相手方の要望によってはすぐに離婚に応じたほうがいいと判断することもあるでしょうし、逆に徹底的に戦わざるを得ないと覚悟を決める必要もあるでしょう。
専門家の助言(5)
先方の主張がわからなければ、気軽に質問しましょう。先方の弁護士は、あなたの味方ではありませんが、必要な知識は解説してくれるはずです。
ただし雲行きが怪しくなってきたら、あなたも弁護士に相談することをおすすめします。また先方の提示する条件が妥当かわからないなら、焦らず専門家に相談しましょう。
調停離婚や裁判では判例から大幅に乖離した決定は下りませんが、その一方で協議離婚では、大幅に相場と乖離した条件を提示される可能性もあるのでくれぐれも注意しましょう。(早く離婚したい一心で、大金を黙って支払ってしまった例もたくさんあります!!)
離婚したい理由を整理(6)
相手側から円満調停を申し立てられたとします。あなたが離婚したいなら、配偶者と離婚したい理由を明確にする必要があります。
相手側が申し立てた円満調停の中で、あなたが離婚を主張しても問題はありません。調停委員を味方につけるためにも、効果的な主張を探すことをおすすめします。
そのための第一歩としてオススメできるのが、事実関係を整理することです。きっと事実に基づいた客観的な主張の材料を探すことができるでしょう。

婚姻費用は支払う(7)
あなたが先方よりも高収入ならば、婚姻費用は支払うのが無難です。夫婦円満、離婚のいずれを望むにせよ、婚姻費用の不払いは状況を不利にするだけです。
例えば先方が夫婦円満を望む場合には「扶養義務に違反しているで婚姻費用を支払ってほしい」と主張されるでしょうし、逆に先方が離婚を望んでいる場合には「お金を支払わない人とは離婚したい」と主張されてしまうでしょう。
なお婚姻費用については以下の記事に詳しくまとめていますので、興味があれば参考にしてください。

専門家の助言をもらう(8)
必要に応じて専門家の助言をもらうことは必須です。特に離婚調停中に雲行きが怪しくなってきたら、離婚に強い弁護士の助けを借りるべきです。

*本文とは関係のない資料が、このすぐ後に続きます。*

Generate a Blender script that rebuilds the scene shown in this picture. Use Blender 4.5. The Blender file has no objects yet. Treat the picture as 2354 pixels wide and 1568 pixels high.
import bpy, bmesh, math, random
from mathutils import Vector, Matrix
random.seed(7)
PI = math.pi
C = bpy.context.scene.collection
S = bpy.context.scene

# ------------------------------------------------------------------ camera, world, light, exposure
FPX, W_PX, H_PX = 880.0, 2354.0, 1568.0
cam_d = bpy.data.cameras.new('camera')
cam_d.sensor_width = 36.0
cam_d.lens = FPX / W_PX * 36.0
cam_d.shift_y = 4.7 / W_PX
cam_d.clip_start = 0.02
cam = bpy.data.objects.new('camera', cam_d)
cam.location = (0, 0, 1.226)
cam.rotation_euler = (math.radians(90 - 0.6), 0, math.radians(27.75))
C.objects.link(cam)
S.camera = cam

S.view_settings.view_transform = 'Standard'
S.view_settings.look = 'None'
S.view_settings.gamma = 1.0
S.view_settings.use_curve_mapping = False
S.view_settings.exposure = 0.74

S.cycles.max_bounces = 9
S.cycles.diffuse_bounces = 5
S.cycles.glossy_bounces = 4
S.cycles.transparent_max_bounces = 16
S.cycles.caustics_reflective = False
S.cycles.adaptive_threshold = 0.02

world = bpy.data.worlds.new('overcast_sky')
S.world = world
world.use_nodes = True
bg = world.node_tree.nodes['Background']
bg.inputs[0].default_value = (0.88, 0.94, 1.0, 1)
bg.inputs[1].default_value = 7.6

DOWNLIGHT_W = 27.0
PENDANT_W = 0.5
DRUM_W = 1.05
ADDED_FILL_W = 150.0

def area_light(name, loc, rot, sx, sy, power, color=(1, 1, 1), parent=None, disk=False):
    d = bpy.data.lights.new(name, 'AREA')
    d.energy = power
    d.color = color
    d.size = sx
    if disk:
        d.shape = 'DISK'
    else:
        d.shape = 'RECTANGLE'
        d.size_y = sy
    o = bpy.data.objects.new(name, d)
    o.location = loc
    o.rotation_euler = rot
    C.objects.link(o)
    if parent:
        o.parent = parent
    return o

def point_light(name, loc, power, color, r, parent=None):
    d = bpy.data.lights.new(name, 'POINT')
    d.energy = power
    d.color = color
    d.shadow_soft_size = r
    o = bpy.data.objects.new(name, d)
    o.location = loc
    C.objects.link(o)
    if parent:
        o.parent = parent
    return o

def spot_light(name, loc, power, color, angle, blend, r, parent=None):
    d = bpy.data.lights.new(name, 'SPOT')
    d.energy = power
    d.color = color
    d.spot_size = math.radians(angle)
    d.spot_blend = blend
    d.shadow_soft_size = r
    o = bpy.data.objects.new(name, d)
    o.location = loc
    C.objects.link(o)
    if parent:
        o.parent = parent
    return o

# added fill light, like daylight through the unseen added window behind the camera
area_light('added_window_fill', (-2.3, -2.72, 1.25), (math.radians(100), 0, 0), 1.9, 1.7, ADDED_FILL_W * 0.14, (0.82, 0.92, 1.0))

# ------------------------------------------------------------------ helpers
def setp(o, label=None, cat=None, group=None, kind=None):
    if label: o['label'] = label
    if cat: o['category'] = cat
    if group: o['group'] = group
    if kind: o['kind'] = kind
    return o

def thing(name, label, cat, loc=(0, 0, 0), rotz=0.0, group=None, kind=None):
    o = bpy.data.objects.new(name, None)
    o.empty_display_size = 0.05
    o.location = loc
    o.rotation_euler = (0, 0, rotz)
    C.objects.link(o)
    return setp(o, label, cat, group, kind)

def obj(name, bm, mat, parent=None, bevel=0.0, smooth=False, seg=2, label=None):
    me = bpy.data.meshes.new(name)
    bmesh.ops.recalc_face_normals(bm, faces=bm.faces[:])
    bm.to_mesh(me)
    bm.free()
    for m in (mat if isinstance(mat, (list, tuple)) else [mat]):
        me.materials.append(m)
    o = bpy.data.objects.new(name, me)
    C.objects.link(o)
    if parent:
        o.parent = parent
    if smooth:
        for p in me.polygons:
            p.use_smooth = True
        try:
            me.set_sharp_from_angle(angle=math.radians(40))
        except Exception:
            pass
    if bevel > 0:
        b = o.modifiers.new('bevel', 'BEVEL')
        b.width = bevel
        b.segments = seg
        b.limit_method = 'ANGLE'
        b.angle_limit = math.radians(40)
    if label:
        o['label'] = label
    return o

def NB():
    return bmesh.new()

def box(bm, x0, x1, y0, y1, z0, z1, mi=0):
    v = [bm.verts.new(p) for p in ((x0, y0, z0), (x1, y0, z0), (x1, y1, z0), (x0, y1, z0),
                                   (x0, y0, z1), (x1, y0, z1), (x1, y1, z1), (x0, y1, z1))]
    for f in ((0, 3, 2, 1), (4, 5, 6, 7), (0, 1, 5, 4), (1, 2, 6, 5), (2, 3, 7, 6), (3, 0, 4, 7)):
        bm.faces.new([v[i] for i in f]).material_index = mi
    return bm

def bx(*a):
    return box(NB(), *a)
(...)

もしも弁護士の助けを借りるのであれば、1回目の調停が終了した時点で決断してください。いくら優秀な弁護士であっても、調停の終盤では巻き返すことが難しくなってしまうからです。
相手に揺さぶりをかける(9)
弁護士からの通知がきても、次のアクションが見えない場合もあります。相手の意図が不明なら、こちらから揺さぶりをかける必要があるかもしれません。
例えば別居している配偶者が、「離婚したい」と主張しているとします。それにも関わらず、離婚協議も離婚調停をも長引かせようとするケースがあります。
先方の狙いは、婚姻費用を確保して、離婚後の生活準備をすることなのでしょう。いずれにせよ、先方には時間を稼ぎたい理由があるはずです。
婚姻費用を支払う側とすれば、「離婚したいなら離婚してくれ!」という気持ちになるでしょうが、そんな時は、相手の意図をあやふやにすることも許してはいけません。こちらから「夫婦円満調停」を申し立てて、先方の離婚したい意思をあぶりだすなどして先手を打つことも検討しましょう。
配偶者を調停の場に引き込み「離婚希望」、「離婚したくない」など主張させるのです。一人で作戦を考えるのが不安なら、一緒に戦略を立ててくれる専門家を探しましょう。